Revenue: What Does It Mean?
Revenue is referred to as the total income generation on the basis of the sales of goods and services with respect to a country’s primary operations. Revenue is not to be confused with turnover, as the latter refers to the number of times the central government has surplus revenue or undergoes a deficit. Turnover can also be called gross revenue or income.
What are the Sources of Revenue?
In India, we have mainly two types of revenue:
- Tax Revenue
- Non-Tax Revenue
Tax Revenue/Direct Tax Methods:
Union Excise Duties:
It is the most important source of revenue for the central government. These taxes are levied on commodities that are manufactured within the country and do not come under any state excise duties like drugs, liquor, etc. The important products include sugar, cotton, tobacco, cement, textiles, matches, etc.
Custom Duties:
It is the second most important source of revenue for the central government. These taxes are levied on both exported and imported commodities.
Income Tax:
It also comprises an important source of revenue for the government. These taxes are levied on the incomes of working individuals, unregistered firms, etc.
Corporation Tax:
These taxes are levied on the net profits of stock companies. In simple terms, it can be called the income tax on profits of corporate organisations.
Foreign Travel Tax:
These taxes are levied in order to generate revenue as well as preserve the foreign exchange.
Capital Gains Tax:
These taxes are levied on the exchange, transfer or sales of capital assets.
Gift Tax:
These taxes are levied on the gifts of the properties by an individual to their successors.

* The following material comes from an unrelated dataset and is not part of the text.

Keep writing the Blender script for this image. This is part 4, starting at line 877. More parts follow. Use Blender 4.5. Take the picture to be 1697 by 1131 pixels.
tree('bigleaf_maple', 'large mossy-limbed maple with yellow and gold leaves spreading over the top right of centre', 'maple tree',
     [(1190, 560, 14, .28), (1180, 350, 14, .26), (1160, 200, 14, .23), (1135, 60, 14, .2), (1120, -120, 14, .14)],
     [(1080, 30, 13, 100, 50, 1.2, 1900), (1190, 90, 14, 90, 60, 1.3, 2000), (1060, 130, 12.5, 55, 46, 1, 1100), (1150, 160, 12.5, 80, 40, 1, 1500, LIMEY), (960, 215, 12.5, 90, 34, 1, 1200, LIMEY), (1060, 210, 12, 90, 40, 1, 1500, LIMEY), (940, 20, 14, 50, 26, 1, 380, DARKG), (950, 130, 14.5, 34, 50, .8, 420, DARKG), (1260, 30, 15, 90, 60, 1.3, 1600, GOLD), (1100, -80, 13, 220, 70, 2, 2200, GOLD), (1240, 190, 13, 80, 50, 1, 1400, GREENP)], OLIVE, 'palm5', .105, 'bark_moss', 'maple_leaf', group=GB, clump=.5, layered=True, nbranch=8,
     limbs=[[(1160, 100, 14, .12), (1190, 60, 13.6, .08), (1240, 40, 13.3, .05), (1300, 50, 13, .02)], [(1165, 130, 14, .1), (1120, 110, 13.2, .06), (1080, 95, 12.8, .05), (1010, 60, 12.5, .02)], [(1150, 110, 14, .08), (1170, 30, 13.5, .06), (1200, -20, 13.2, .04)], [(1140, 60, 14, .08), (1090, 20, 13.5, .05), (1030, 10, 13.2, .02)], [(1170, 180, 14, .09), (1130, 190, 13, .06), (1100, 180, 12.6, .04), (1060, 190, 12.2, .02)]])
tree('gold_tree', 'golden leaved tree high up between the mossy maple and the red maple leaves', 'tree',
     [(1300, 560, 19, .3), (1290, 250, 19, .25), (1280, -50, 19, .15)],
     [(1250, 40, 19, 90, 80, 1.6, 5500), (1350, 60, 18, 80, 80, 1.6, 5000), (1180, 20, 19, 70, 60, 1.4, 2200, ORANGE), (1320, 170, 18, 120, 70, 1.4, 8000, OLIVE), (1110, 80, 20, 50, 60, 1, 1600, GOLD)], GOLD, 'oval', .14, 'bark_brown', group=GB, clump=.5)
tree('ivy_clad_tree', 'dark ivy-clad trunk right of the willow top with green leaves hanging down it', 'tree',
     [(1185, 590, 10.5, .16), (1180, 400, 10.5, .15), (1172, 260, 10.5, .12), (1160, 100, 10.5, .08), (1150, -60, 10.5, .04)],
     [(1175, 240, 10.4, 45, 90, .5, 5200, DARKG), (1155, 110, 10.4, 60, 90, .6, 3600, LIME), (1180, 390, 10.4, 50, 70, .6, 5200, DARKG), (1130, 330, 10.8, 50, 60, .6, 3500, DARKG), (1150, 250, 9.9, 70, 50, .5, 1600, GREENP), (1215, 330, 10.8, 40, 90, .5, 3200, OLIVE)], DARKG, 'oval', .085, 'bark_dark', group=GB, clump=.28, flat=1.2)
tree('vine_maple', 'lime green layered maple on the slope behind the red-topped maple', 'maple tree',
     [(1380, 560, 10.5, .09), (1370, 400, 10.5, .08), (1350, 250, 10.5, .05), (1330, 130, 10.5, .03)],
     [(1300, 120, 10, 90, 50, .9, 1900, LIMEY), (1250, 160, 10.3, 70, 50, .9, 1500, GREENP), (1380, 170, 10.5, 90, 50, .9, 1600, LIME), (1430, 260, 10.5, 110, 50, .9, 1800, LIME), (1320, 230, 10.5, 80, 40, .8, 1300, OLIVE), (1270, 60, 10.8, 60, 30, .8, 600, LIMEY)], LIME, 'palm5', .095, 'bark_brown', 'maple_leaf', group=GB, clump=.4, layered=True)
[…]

Non-Tax Revenue/Indirect Tax Methods:
Interest Receipts:
It is the most important source of non-tax revenue for the central government. These taxes are levied on the loans advanced to public sector enterprises like financial and industrial sectors, as well to the state governments.
Surplus Profits of RBI:
These taxes are levied on the surplus profits of the Reserve Bank of India (RBI). However, due to increased borrowing by the central government from RBI in order to finance the Five-Year Plans, these profits have been substantial.
Railways:
These taxes are levied on a portion of the net profits gained by the railways. Apart from this, the railways also pay taxes on the capital invested in them.
Public Sector Enterprises:
These taxes are levied on the net profits of public enterprises such as Bharat Heavy Electricals Ltd. (BHEL), Steel Authority of India (SAIL), Hindustan Machine Tools (HMT), and State Trading Corporation (STC), etc.
GST:
Goods and Services Tax (GST) which is a form of indirect tax, has replaced other types of indirect taxes such as services tax, VAT, etc. Moreover, GST does not increase equity. This tax is remitted to the central government.
Other non-tax revenue sources include the departmental receipts of a multitude of ministries of the government in the form of penalties, fines, fees, etc.
Revenue vs Income: What’s The Difference?
Though they both seem synonymous, revenue and income are not interchangeable in nature. Both are indispensable in terms of estimating the financial status of a firm or organisation.
REVENUE | INCOME |
---|---|
Total income generation on the basis of the sales of goods and services | Refers to the net earnings or profits |
It can be inferred as the top-line growth of a firm or organisation | It can be inferred as the bottom-line growth of a firm or organisation |
Exclude the expenses | Include the expenses such as taxes, depreciation, etc. |
Conclusion:
In this article, we saw an overview of the revenue system in India. Revenue is referred to as the total income generation on the basis of the sales of goods and services with respect to a country’s primary operation. Turnover can also be called gross revenue or income.
In India, we have two major types of revenue generation sources: tax revenues and non-tax revenues. Tax revenues include union excise duties, income tax, corporation tax, custom duties, etc. Non-tax revenues include interest receipts, taxes on net profits of governmental organisations, etc.